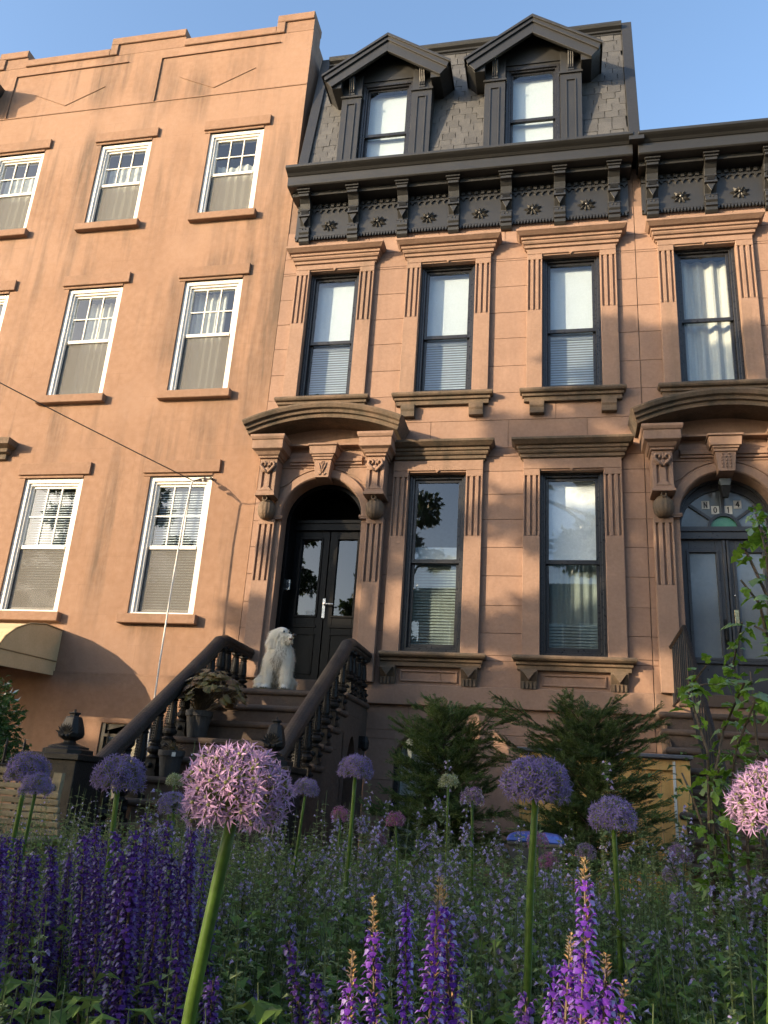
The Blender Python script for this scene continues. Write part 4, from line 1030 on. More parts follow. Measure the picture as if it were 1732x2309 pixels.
def railing(label, x, yend, zend, ytop=9.38, ztop=2.515):
    rl = thing('stair_railing', (x, 8.3, 0), label, 'railing', 'cast stair railings')
    path = [(x, YW-.10, ztop+.0), (x, ytop+.15, ztop+.0), (x, ytop-.02, ztop-.045), (x, ytop-.25, ztop-.21)]
    n = 8
    for i in range(1, n+1):
        t = i/n; path.append((x, ytop-.25+(yend-ytop+.25)*t, ztop-.21+(zend-ztop+.21)*t))
    def prof(p, q):
        return None
    R = []; low = []
    P = [Vector(p) for p in path]
    for i, p in enumerate(P):
        d = (P[min(i+1, len(P)-1)]-P[max(i-1, 0)]).normalized(); up = Vector((1, 0, 0)).cross(d); up = up if up.z > 0 else -up
        sec = []
        for a in range(9):
            an = PI*a/8; sec.append(p+Vector((.078*math.cos(an), 0, 0))+up*(.062*math.sin(an)))
        sec += [p+Vector((-.078, 0, 0))-up*.02, p+Vector((-.058, 0, 0))-up*.035, p+Vector((-.064, 0, 0))-up*.055, p+Vector((-.045, 0, 0))-up*.085,
                p+Vector((.045, 0, 0))-up*.085, p+Vector((.064, 0, 0))-up*.055, p+Vector((.058, 0, 0))-up*.035, p+Vector((.078, 0, 0))-up*.02]
        R.append(sec)
    MB().rings(R).build('handrail', 'rail_paint', rl, bevel=0)
    def zrail(y):
        for p, q in zip(path, path[1:]):
            if q[1] <= y <= p[1]: return p[2]+(q[2]-p[2])*(p[1]-y)/(p[1]-q[1]+1e-9)
        return path[-1][2]
    spots = [(10.22, ZL), (9.95, ZL), (9.68, ZL)]+[(9.35-TRD*i+.15, ZL-RIS*i) for i in range(0, 9)]
    for y, z in spots:
        if y < yend+.05: continue
        h = zrail(y)-.08-z
        o = link(BAL, 'baluster', rl, 0, (x, y, z)); o.scale = (1, 1, h/.70)
    return rl
railing('black stair railing nearest the stucco house, potted plants inside it', -4.06, 6.95, .845)
railing('black stair railing on the garden side of the steps, to the dog\'s right', -2.465, 7.22, 1.06)

def newel(label, x, y, zp, w, zt):
    nw = thing('newel_post', (x, y, 0), label, 'newel post', 'cast iron newel posts')
    MB().box(x-w/2, x+w/2, y-w/2, y+w/2, 0, zp-.05).box(x-w/2-.025, x+w/2+.025, y-w/2-.025, y+w/2+.025, 0, .12).box(x-w/2-.03, x+w/2+.03, y-w/2-.03, y+w/2+.03, zp-.05, zp).build('pedestal', 'iron', nw, bevel=.006)
    b = w*.36; h = zt-zp
    R = []
    for hw, z in ((b*1.05, 0), (b*1.05, .10), (b*.85, .13), (b*.85, .17), (b*.55, .21), (b*.28, .25), (b*.25, .30), (b*.52, .38), (b*.56, .46), (b*.50, .60), (b*.36, .80), (b*.33, .83), (b*.20, .845), (b*.18, .88), (b*.26, .90), (b*.25, .93), (b*.06, .94), (b*.05, 1.0)):
        z_ = zp+h*z; R.append([(x+sx*hw*1.0, y+sy*hw, z_) for sx, sy in ((-1, -.55), (-.55, -1), (.55, -1), (1, -.55), (1, .55), (.55, 1), (-.55, 1), (-1, .55))])
    f = MB().rings(R); f.build('finial', 'iron', nw, bevel=.003)
    lf = MB(); yy = y-b*.53; zz = zp+h*.47
    for k in range(9):
        a = PI*.08+PI*.84*k/8; d = Vector((math.cos(a)*.8, -.10, math.sin(a)*1.1))
        lf.leaf((x, yy, zz-.02), d, (0, -1, 0), h*.27, h*.075, .3)
    for q in (-1, 1): lf.ball((x+q*.02, yy-.005, zz-.03), .016, 6, 4)
    lf.build('palmette', 'iron', nw, fix=False)
newel('big black newel post with lantern-shaped finial, behind the wooden bench', -4.07, 6.56, .965, .47, 1.335)
newel('black newel post with palmette finial at the foot of the garden-side railing', -2.42, 7.02, .985, .42, 1.395)

st2 = stoop('brownstone steps of number 14 behind the leafy shrub', 1.08, 3.1, 9.93, 9, 0)
MB().add([(1.125, 7.7, 0), (1.125, YW, 0), (1.125, YW, 1.8), (1.125, 9.93, 1.8), (1.125, 7.75, .15)], [(0, 1, 2, 3, 4)]).build('side_wall', 'stoop_stone', st2, fix=False)
ir = thing('iron_railing', (1.27, 9, 0), 'plain black iron railing with thin bars on the steps of number 14', 'railing')
x = 1.27; pth = [(x, YW-.02, 2.735), (x, 9.22, 2.735), (x, 7.4, 1.15), (x, 7.4, .1)]
MB().tube(pth, .026, 8).build('handrail', 'iron', ir)
MB().tube([(x, YW-.02, 2.05), (x, 9.25, 2.05), (x, 7.42, .5)], .014, 6).build('bottom_rail', 'iron', ir)
for i in range(22):
    y = YW-.12-i*.145
    zt = 2.73 if y > 9.22 else 2.735-(9.22-y)*.871
    zb = 2.05 if y > 9.25 else 2.05-(9.25-y)*.847
    if y < 7.45: break
    MB().tube([(x, y, zb), (x, y, zt)], .009, 5).build('bar', 'iron', ir, fix=False)

# ================================================================== THINGS ON AND AROUND THE STEPS
def pot(name, x, y, z, r, h, label, group=None):
    p = thing(name, (x, y, z), label, 'plant pot', group)
    MB().lathe([(r*.72, z), (r*.95, z+h*.78), (r*1.06, z+h*.79), (r*1.06, z+h), (r*.93, z+h), (r*.90, z+h*.86), (.01, z+h*.86)], x, y, 24).build('planter', 'pot', p, smooth=False)
    return p
p1 = pot('potted_plant', -3.86, 8.62, 1.283, .14, .28, 'dark pot with bronze green lobed leaves on the steps beside the dog', 'pots on the steps')
def lobed(mb, o, d, up, L):
    o = Vector(o); d = Vector(d).normalized(); up = Vector(up); w = d.cross(up).normalized(); n_ = w.cross(d)
    out = [(0, 0), (.18, .30), (.10, .50), (.42, .46), (.48, .62), (.66, .36), (.80, .40), (1, 0)]
    pts = out+[(a, -b) for a, b in reversed(out[1:-1])]
    vs = [o+d*L*.35+n_*L*.06]+[o+d*L*a+w*L*b-n_*L*(.25*abs(b)+.12*a*a) for a, b in pts]
    k = len(pts); mb.add(vs, [(0, 1+i, 1+(i+1) % k) for i in range(k)])
r_ = random.Random(21)
LOB = []
for v in range(4):
    mb = MB(); lobed(mb, (0, 0, 0), (0, -1, -.10-.1*v), (0, 0, 1), .085+.014*v); LOB.append(mb.mesh('leaf', 'leaf_coleus'))
stems = MB()
for i in range(150):
    a = r_.uniform(0, 2*PI); t = math.sqrt(r_.random()); rad = .34*t
    px_, py_ = -3.74+rad*math.cos(a), 8.60+rad*.8*math.sin(a)
    pz_ = 1.99-.26*t*t+r_.uniform(-.05, .06)
    o = link(LOB[i % 4], 'leaf', p1, 0, (px_, py_, pz_))
    o.rotation_euler = (r_.uniform(-.35, .35)+.35*t, r_.uniform(-.35, .35), a+PI/2+r_.uniform(-.7, .7))
    stems.tube([(-3.86+r_.uniform(-.05, .05), 8.62, 1.53), ((px_-3.86)/2, (py_+8.62)/2, pz_-.10), (px_, py_, pz_)], .003, 4, caps=False)
stems.build('stems', 'stem_salvia', p1, fix=False)
p2 = pot('plant_pot', -3.85, 8.06, .855, .125, .255, 'dark pot with a small white tag lower down the steps', 'pots on the steps')
MB().box(-3.78, -3.74, 7.918, 7.922, 1.05, 1.09).build('tag', 'paper', p2)
mb = MB()
for i in range(70):
    a = r_.uniform(0, 2*PI); t = r_.random(); mb.leaf((-3.85+.05*t*math.cos(a), 8.06+.05*t*math.sin(a), 1.08), (math.cos(a)*t, math.sin(a)*t, 1.1-.8*t), (0, 0, 1), r_.uniform(.07, .15), .03, .2, .4)
tag(mb.build('foliage', 'leaf_coleus', p2, fix=False), kind='stuff')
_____
**STATED GOAL**
Starting at the top of the listing above, reproduce each line up to and including the one with "railing('black stair railing on"; omit the pictures.

**RESULT FOR THIS EXERCISE**
The Blender Python script for this scene continues. Write part 4, from line 1030 on. More parts follow. Measure the picture as if it were 1732x2309 pixels.
def railing(label, x, yend, zend, ytop=9.38, ztop=2.515):
    rl = thing('stair_railing', (x, 8.3, 0), label, 'railing', 'cast stair railings')
    path = [(x, YW-.10, ztop+.0), (x, ytop+.15, ztop+.0), (x, ytop-.02, ztop-.045), (x, ytop-.25, ztop-.21)]
    n = 8
    for i in range(1, n+1):
        t = i/n; path.append((x, ytop-.25+(yend-ytop+.25)*t, ztop-.21+(zend-ztop+.21)*t))
    def prof(p, q):
        return None
    R = []; low = []
    P = [Vector(p) for p in path]
    for i, p in enumerate(P):
        d = (P[min(i+1, len(P)-1)]-P[max(i-1, 0)]).normalized(); up = Vector((1, 0, 0)).cross(d); up = up if up.z > 0 else -up
        sec = []
        for a in range(9):
            an = PI*a/8; sec.append(p+Vector((.078*math.cos(an), 0, 0))+up*(.062*math.sin(an)))
        sec += [p+Vector((-.078, 0, 0))-up*.02, p+Vector((-.058, 0, 0))-up*.035, p+Vector((-.064, 0, 0))-up*.055, p+Vector((-.045, 0, 0))-up*.085,
                p+Vector((.045, 0, 0))-up*.085, p+Vector((.064, 0, 0))-up*.055, p+Vector((.058, 0, 0))-up*.035, p+Vector((.078, 0, 0))-up*.02]
        R.append(sec)
    MB().rings(R).build('handrail', 'rail_paint', rl, bevel=0)
    def zrail(y):
        for p, q in zip(path, path[1:]):
            if q[1] <= y <= p[1]: return p[2]+(q[2]-p[2])*(p[1]-y)/(p[1]-q[1]+1e-9)
        return path[-1][2]
    spots = [(10.22, ZL), (9.95, ZL), (9.68, ZL)]+[(9.35-TRD*i+.15, ZL-RIS*i) for i in range(0, 9)]
    for y, z in spots:
        if y < yend+.05: continue
        h = zrail(y)-.08-z
        o = link(BAL, 'baluster', rl, 0, (x, y, z)); o.scale = (1, 1, h/.70)
    return rl
railing('black stair railing nearest the stucco house, potted plants inside it', -4.06, 6.95, .845)
railing('black stair railing on the garden side of the steps, to the dog\'s right', -2.465, 7.22, 1.06)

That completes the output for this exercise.